Retype the lines from the first one in the records down to the line containing "tag(hose, 'thin beige", counting both, and leave out any pictures.

Stored items
________________

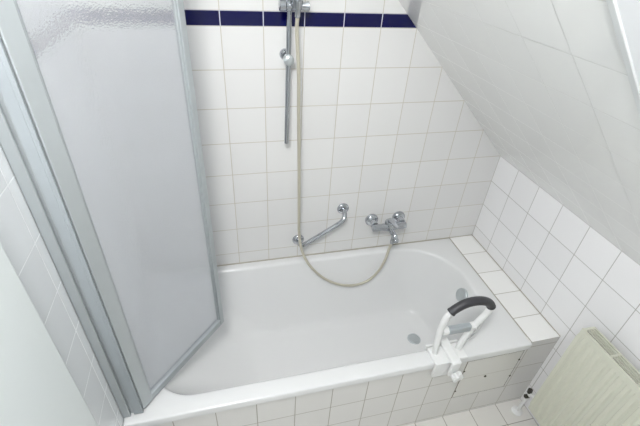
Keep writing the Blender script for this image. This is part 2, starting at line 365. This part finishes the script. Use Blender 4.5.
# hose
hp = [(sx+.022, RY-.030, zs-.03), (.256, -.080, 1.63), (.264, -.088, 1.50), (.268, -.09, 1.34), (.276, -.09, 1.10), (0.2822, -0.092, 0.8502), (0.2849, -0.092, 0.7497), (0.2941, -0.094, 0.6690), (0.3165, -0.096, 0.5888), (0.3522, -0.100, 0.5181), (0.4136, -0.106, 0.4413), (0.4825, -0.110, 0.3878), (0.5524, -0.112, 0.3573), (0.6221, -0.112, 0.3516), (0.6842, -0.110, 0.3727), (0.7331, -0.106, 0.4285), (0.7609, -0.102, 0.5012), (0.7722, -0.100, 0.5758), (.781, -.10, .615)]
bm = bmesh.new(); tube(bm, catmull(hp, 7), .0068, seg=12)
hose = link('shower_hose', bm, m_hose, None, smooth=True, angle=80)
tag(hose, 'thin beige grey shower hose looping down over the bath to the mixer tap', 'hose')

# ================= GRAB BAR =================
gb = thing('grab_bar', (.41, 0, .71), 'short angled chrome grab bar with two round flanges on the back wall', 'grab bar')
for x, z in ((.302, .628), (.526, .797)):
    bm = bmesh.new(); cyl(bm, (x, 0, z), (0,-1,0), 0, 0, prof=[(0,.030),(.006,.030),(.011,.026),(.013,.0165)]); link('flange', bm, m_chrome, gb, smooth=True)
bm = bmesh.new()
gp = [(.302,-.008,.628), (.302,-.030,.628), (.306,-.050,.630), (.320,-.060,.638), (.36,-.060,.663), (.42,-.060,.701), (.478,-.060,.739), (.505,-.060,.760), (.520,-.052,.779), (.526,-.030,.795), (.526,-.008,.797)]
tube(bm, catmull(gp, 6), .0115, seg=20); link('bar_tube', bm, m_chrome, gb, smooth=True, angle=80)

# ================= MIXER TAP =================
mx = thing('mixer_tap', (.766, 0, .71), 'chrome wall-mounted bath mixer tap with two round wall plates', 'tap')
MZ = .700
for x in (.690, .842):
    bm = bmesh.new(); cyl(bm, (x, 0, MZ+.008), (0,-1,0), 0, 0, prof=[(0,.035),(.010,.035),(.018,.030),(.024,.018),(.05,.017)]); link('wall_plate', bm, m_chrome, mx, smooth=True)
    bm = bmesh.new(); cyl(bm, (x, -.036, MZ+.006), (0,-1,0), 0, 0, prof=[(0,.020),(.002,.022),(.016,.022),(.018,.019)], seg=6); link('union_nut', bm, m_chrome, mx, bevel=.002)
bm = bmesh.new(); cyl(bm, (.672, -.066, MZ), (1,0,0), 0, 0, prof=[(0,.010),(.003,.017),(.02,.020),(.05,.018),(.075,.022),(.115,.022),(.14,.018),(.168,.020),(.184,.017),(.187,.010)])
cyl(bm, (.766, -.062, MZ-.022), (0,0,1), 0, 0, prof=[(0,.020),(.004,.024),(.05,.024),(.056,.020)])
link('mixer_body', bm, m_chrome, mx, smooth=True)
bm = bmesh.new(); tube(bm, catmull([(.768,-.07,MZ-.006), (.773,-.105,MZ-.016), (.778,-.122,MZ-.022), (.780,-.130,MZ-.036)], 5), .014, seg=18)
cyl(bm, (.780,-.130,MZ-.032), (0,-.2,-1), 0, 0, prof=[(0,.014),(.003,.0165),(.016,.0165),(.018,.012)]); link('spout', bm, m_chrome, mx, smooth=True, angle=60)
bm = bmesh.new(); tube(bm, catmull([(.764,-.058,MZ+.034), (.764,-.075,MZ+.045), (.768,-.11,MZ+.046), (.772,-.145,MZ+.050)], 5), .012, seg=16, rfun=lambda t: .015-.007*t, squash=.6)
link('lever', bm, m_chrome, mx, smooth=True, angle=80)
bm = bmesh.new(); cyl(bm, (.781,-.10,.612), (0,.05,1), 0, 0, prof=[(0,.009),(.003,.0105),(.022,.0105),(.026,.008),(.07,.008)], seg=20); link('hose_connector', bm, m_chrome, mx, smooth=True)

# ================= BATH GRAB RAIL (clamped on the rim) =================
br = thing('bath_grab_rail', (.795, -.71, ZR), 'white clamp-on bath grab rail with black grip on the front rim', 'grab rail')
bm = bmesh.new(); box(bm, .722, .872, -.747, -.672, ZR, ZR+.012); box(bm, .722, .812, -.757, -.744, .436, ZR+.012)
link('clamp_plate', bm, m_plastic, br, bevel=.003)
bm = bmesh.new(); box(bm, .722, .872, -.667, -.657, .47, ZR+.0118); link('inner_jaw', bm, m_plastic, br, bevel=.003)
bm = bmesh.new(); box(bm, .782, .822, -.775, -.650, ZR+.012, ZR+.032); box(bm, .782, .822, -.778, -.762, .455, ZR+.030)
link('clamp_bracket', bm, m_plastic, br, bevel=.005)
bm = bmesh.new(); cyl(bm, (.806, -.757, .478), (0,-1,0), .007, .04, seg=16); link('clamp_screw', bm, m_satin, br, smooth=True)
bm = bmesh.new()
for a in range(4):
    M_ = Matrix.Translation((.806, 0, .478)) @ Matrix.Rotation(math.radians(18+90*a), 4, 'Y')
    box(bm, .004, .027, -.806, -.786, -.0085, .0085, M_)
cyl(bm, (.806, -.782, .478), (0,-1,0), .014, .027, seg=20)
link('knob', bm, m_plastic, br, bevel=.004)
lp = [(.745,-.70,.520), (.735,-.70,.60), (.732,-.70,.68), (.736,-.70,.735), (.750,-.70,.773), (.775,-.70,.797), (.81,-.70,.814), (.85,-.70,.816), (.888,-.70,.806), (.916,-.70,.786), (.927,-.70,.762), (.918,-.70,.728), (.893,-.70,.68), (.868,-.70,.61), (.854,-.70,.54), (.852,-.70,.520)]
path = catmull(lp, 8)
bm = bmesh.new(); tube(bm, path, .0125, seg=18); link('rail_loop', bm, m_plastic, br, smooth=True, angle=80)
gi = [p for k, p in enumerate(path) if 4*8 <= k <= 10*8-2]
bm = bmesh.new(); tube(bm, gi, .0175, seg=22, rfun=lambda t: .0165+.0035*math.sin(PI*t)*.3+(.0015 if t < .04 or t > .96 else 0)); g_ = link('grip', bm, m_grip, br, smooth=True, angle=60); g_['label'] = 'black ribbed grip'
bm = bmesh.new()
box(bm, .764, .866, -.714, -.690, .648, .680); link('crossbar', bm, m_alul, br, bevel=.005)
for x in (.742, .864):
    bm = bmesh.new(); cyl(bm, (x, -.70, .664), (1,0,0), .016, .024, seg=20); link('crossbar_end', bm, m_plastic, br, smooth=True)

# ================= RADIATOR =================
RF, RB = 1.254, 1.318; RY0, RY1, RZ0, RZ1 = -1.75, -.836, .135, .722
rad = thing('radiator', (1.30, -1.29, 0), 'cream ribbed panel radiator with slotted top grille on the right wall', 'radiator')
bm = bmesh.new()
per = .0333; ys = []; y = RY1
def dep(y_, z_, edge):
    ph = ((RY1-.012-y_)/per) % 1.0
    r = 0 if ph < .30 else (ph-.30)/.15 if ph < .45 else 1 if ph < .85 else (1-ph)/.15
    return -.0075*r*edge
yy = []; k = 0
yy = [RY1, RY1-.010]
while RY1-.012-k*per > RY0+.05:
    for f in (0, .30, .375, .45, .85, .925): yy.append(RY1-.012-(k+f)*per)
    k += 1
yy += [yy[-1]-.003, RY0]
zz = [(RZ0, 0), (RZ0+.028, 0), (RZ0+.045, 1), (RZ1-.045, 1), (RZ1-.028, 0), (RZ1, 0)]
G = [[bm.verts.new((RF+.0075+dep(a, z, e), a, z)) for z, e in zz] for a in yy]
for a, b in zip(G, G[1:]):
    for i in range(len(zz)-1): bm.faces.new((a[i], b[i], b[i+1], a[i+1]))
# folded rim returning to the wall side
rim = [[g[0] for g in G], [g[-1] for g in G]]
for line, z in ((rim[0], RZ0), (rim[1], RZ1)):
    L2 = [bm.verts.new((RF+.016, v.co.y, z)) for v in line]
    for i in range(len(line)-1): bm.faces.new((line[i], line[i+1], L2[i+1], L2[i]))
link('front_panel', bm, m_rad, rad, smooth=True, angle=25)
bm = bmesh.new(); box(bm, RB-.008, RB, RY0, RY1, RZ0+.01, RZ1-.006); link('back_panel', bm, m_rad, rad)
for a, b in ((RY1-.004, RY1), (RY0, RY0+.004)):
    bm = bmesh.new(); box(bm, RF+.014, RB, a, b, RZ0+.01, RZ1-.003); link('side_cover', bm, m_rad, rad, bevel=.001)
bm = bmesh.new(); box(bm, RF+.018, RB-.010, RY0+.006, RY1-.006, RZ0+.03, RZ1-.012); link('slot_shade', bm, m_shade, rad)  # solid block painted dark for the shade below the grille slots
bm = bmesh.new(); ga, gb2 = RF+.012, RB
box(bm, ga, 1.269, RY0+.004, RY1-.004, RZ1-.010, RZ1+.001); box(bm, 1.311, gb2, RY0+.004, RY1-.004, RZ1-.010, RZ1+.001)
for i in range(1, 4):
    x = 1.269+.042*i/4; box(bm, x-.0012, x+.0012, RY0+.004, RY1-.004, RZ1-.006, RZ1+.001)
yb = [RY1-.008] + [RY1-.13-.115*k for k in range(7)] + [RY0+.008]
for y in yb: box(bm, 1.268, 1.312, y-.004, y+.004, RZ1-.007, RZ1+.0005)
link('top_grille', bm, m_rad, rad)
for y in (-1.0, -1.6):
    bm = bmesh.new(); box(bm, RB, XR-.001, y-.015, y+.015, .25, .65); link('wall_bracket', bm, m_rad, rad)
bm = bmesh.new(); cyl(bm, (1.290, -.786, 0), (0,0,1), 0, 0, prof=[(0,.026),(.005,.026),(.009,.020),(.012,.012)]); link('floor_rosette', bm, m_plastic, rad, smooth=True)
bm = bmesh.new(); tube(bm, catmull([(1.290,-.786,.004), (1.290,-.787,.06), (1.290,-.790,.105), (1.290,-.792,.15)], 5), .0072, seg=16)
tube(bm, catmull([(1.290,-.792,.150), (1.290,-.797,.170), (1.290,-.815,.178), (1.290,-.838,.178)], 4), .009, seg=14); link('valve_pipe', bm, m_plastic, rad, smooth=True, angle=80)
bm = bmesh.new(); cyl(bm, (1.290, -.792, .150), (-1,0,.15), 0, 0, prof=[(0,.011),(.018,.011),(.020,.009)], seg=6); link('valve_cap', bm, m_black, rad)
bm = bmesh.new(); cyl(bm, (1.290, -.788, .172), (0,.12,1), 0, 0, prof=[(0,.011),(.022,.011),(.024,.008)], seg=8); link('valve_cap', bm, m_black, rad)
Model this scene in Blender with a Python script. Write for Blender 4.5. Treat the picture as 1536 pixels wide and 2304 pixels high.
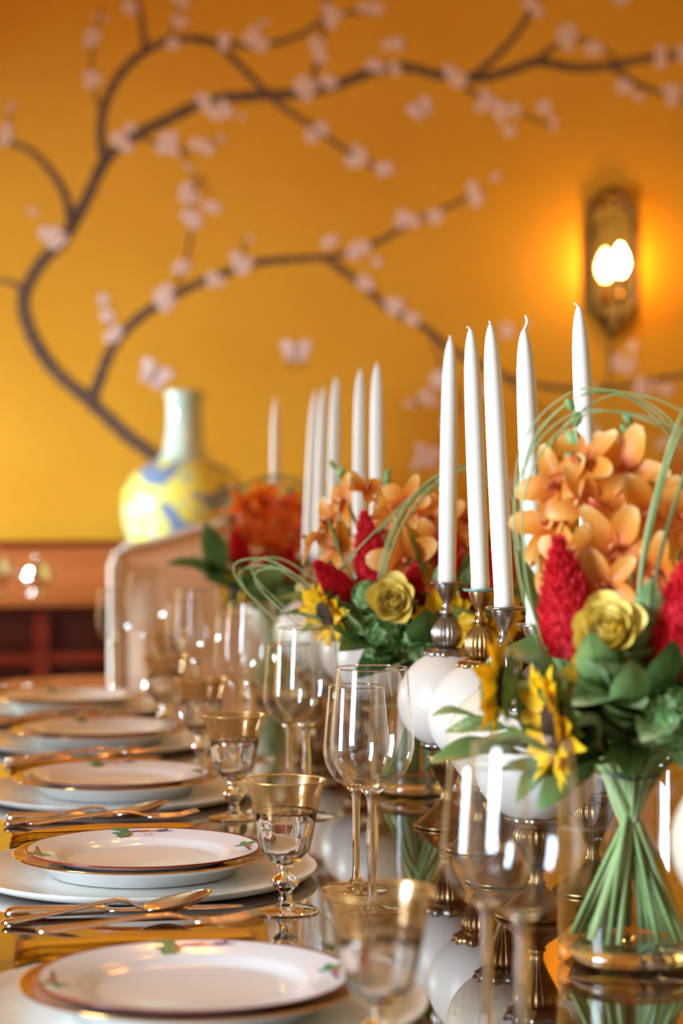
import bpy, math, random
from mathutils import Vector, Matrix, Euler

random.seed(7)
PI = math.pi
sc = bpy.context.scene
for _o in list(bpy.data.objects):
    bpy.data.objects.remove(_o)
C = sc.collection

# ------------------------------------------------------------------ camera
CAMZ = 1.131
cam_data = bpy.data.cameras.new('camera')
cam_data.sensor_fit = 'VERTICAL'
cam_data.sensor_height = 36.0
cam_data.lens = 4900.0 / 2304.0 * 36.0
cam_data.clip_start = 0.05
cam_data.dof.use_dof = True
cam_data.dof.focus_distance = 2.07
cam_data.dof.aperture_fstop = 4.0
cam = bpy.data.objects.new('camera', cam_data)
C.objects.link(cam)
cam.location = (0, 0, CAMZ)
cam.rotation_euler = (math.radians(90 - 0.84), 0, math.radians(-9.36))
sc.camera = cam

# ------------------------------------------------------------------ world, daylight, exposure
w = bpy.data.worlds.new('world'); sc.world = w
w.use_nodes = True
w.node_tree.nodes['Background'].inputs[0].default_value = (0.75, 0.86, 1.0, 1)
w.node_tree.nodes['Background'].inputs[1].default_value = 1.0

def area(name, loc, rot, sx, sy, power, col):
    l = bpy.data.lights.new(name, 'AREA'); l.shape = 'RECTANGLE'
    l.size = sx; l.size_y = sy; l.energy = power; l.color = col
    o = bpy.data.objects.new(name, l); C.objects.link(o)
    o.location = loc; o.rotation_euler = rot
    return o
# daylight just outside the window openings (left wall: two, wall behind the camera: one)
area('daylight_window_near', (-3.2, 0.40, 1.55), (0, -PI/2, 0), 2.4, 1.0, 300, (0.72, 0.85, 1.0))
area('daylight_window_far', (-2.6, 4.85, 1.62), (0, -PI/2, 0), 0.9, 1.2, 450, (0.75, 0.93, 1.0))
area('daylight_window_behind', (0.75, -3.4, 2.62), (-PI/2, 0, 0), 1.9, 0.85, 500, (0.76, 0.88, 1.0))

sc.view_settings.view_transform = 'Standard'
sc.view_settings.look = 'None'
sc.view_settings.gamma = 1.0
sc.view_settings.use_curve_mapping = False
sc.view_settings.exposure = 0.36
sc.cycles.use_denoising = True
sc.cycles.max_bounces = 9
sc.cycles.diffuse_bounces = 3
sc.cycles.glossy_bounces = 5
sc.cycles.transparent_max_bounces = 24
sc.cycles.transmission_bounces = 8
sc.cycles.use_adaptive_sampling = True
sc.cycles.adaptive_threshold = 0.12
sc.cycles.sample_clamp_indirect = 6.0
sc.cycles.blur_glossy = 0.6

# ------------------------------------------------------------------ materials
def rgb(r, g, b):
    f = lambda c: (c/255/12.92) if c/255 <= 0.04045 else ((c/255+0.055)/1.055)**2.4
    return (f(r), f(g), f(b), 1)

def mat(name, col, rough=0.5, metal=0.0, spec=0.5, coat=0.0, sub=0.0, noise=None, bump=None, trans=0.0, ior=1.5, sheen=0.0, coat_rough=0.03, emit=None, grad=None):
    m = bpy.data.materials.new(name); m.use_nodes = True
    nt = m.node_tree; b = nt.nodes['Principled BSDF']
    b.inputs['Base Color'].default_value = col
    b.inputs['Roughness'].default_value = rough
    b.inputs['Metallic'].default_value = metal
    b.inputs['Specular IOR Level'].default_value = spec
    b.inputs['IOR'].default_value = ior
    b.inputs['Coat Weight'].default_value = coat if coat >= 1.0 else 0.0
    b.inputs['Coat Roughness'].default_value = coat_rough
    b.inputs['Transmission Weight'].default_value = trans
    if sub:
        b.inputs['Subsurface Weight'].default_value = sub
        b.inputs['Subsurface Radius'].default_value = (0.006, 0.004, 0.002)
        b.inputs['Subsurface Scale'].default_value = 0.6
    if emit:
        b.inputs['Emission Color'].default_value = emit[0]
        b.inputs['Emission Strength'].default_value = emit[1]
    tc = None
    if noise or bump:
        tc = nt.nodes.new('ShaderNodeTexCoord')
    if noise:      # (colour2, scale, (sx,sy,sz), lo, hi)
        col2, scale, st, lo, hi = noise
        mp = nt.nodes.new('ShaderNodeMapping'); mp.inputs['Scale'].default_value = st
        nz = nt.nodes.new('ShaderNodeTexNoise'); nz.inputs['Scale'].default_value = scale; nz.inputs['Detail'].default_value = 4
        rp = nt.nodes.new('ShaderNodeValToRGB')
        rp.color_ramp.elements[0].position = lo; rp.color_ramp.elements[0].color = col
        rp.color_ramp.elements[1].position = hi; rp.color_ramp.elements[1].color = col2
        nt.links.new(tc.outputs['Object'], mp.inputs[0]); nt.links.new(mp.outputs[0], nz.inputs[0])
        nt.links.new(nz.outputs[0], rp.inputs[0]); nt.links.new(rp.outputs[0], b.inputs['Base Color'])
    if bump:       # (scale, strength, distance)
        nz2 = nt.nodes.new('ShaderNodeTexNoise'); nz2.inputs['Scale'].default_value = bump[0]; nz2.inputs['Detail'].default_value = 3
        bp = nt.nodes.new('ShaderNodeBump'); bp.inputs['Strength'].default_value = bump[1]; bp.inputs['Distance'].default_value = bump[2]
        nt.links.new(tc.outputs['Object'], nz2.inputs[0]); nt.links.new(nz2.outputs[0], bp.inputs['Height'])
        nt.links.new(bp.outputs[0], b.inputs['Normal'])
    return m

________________

**Task answer:**
Keep writing the Blender script for this image. This is part 2, starting at line 365. This part finishes the script. Use Blender 4.5.
# hose
hp = [(sx+.022, RY-.030, zs-.03), (.256, -.080, 1.63), (.264, -.088, 1.50), (.268, -.09, 1.34), (.276, -.09, 1.10), (0.2822, -0.092, 0.8502), (0.2849, -0.092, 0.7497), (0.2941, -0.094, 0.6690), (0.3165, -0.096, 0.5888), (0.3522, -0.100, 0.5181), (0.4136, -0.106, 0.4413), (0.4825, -0.110, 0.3878), (0.5524, -0.112, 0.3573), (0.6221, -0.112, 0.3516), (0.6842, -0.110, 0.3727), (0.7331, -0.106, 0.4285), (0.7609, -0.102, 0.5012), (0.7722, -0.100, 0.5758), (.781, -.10, .615)]
bm = bmesh.new(); tube(bm, catmull(hp, 7), .0068, seg=12)
hose = link('shower_hose', bm, m_hose, None, smooth=True, angle=80)
tag(hose, 'thin beige grey shower hose looping down over the bath to the mixer tap', 'hose')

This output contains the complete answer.